Authorities had initially tried and failed to shut down Gramacho in 2004, when it was taking in some 8,000 tons of trash a day, after a series of leaks.

-- 'My dreams are over' --

But when word spread that the dump was finally being closed next month, some 2,000 "catadores" banded together in protest to demand compensation. As a result, the city rewarded 1,600 of them with a $7,500 payoff.

A group of 'catadores' (scavengers) take a break at the Jardim Gramacho landfill. ©AFP
A group of 'catadores' (scavengers) take a break at the Jardim Gramacho landfill. ©AFP 

"To get $7,500 is nothing for those who have worked here all their lives," said Nistaldo, whose home boasts two television sets, a microwave and a DVD player.

"I raised my children with money from the garbage and they had everything they needed, she added.

Others are also at a loss on how to survive going forward.

"My dreams are over," echoed 34-year-old Valeria da Silva. "I have nothing left."

As of June, trash from Gramacho will now be transferred to another, privately-owned dump.

Another firm will handle methane gas from Gramacho, which over a 15-year period will earn some $232 million in carbon credits, according to city officials.
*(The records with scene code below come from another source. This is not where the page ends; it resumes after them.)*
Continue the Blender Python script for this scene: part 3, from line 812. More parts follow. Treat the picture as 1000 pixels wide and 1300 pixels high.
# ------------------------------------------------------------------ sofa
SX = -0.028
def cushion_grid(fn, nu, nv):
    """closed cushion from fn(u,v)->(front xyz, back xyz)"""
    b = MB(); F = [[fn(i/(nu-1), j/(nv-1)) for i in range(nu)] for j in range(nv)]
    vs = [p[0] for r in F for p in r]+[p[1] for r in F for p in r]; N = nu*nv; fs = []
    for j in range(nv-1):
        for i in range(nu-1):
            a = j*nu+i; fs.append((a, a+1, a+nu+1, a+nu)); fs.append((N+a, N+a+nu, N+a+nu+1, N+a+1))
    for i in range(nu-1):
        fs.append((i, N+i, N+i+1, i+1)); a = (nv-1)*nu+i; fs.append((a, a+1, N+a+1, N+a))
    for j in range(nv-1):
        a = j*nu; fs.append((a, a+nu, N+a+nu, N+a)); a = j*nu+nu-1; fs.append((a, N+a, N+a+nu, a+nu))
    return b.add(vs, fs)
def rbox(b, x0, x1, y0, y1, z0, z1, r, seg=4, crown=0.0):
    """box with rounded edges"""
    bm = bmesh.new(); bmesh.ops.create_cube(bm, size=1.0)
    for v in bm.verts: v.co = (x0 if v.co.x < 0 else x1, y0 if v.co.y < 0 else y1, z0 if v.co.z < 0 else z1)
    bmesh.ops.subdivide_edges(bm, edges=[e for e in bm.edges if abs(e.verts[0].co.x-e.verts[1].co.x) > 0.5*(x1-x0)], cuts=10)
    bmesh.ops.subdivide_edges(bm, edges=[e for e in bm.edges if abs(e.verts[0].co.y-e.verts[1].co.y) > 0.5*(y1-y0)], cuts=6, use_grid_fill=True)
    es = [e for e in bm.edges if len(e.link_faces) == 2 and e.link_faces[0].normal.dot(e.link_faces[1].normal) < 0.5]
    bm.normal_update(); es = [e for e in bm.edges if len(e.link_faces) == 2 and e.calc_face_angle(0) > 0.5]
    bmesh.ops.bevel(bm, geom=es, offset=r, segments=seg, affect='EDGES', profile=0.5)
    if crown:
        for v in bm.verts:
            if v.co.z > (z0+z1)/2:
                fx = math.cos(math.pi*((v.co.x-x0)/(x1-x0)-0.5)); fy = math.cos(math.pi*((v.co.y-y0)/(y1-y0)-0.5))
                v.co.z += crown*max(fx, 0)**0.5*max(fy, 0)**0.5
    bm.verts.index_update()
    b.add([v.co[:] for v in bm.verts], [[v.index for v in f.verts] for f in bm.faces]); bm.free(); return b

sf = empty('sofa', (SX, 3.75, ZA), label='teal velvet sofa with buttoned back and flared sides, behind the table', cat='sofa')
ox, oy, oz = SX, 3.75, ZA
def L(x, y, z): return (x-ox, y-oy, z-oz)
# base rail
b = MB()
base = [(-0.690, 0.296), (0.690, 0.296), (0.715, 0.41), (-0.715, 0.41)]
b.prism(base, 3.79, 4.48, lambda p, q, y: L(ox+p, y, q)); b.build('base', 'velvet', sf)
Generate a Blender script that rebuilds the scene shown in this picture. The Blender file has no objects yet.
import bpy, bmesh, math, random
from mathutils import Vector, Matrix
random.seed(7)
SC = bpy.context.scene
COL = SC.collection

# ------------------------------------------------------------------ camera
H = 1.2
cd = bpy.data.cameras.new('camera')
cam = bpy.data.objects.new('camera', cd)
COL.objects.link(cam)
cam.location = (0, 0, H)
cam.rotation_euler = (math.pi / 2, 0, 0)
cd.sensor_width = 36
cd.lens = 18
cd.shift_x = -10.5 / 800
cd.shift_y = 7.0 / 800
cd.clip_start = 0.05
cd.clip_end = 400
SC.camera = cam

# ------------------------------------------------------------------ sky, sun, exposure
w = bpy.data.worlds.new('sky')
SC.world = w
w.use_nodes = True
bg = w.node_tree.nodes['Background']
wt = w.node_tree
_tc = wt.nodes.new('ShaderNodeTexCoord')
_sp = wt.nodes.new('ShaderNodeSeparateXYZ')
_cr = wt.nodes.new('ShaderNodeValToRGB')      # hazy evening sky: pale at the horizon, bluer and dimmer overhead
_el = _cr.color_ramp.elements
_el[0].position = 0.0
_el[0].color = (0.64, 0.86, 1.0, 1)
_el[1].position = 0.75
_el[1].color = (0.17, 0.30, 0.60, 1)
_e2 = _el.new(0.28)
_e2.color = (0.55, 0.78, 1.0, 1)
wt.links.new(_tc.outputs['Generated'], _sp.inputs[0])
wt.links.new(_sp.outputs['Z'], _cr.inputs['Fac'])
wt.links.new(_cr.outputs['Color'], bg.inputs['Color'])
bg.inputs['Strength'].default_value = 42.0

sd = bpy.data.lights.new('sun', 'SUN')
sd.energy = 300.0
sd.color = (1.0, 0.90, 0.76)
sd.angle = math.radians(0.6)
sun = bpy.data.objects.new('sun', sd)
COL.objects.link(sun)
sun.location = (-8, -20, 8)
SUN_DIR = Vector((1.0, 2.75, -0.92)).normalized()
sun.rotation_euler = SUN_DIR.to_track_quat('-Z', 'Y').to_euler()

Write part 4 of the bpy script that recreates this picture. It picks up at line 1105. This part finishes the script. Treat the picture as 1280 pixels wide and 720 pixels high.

A group of 'catadores' (scavengers) dig through trash at the Jardim Gramacho landfill. ©AFP

A group of 'catadores' (scavengers) dig through trash at the Jardim Gramacho landfill. ©AFP 

Carbon credits -- one credit being equivalent to one metric ton of carbon dioxide -- is awarded to organizations or countries which have cut their greenhouse gas emissions below their set quota. These credits can then be used and traded on an international market.

Known as Rio+20, the June 20-22 UN summit is the fourth major meeting on sustainable development since 1972 and is expected to draw 115 world leaders and 50,000 participants. Topics to be discussed include food security, water access, energy and biodiversity.